There are morons who ask for business plans (mainly angels, and particularly those in finance), but that’s because they don’t know better. You’re free to tell them you have a pitch deck. If they insist on a business plan, you just tell them that’s not what startups do and move on.

Most investors don’t know what they want, so you can tell them.

There are of course norms you can’t really argue with:

  • You need a pitch deck
  • You need some kind of financial model
  • You have to pitch
  • You have to answer questions
  • You can’t do a Zoom call naked

But, what you give doesn’t and won’t be the same as everyone else.

So long as what you do or provide is strong, no investor is going to call BS on you.

  • If your model is 4 years, then they might think it strange, but they don’t care
  • If your pitch deck is 35 slides, but really easy to read, that’s fine
  • If you start a pitch by getting them to sit next to you and watch your code and it makes sense, who cares? (Twilio did that)
  • If you have no supporting material to question, then who cares? If you have ‘sliders’ to FAQs, that’s fine
  • If you work in fintech and go to meetings in a suit, that’s fine. Read: How founders should dress when pitching a VC your startup

So who cares how many years your model is so long as it’s too short. I just recommend 3 as it’s easier to do and easier to defend.

Changing models is really hard!

I mentioned that changing a model is really hard at the start of the blog (not that you can remember by now, LOLS). I’ll explain why now to close this blog off.

Let’s say you are building a house and the builder asks you for specifics.

You tell him that you want a 3 bed two bath.

6 months later you start to see what the house looks like and you go, nah. I want a 5 bed one now. Add two more rooms.

The builder is rightly going to stare at you blankly and say “sure thing boss“, once the initial anger subsides. He realizes how much more time and cost it will be for him to have two rip down the walls, change the foundations and add on two more rooms. He finally remarks “It would have been a lot cheaper if we did that from the start.”

The difference in building a 3 or 5-year model isn’t all that much, but changing it is.

Hey Alex, can you just turn this into a 5 year model and send back, please?

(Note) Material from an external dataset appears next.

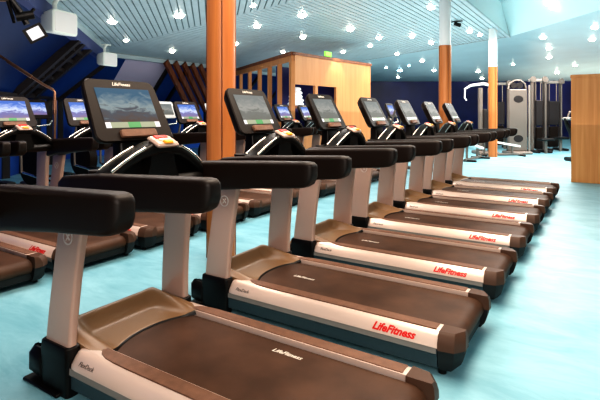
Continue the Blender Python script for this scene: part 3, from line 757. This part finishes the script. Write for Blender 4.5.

Thanks!

To follow on, just wanted to explain that turning a model into a different number of years is a big deal.

When you’re really naive, you just don’t know better.

I get a lot of hilarious emails from founders and investors who request things thinking I 1/ actually work for them and 2/ what they are asking for is really simple.

Because I’m a huge f’n nerd, I throw out my little nerd giggle (to myself) at just how bonkers what they are asking for is.

I get asked about 8 times a year to turn one of my big financial models from a 3 year one to a 5 year one.

Let’s say there are 22 sheets and around 1000 rows per sheet… Do you have any idea how much monkey work is involved in changing that?

I’m going to guess 4x 15 hour days on El Chapo quantities of stuff that looks like asbestos but is not as fun.

Point is… a lot of work. And that’s for me to do- it will take you forever!

Conclusion

Do a 3 year model. It’s not the end of the world if you don’t. Less than 3 years is too little and more than 3 becomes harder to make and defend.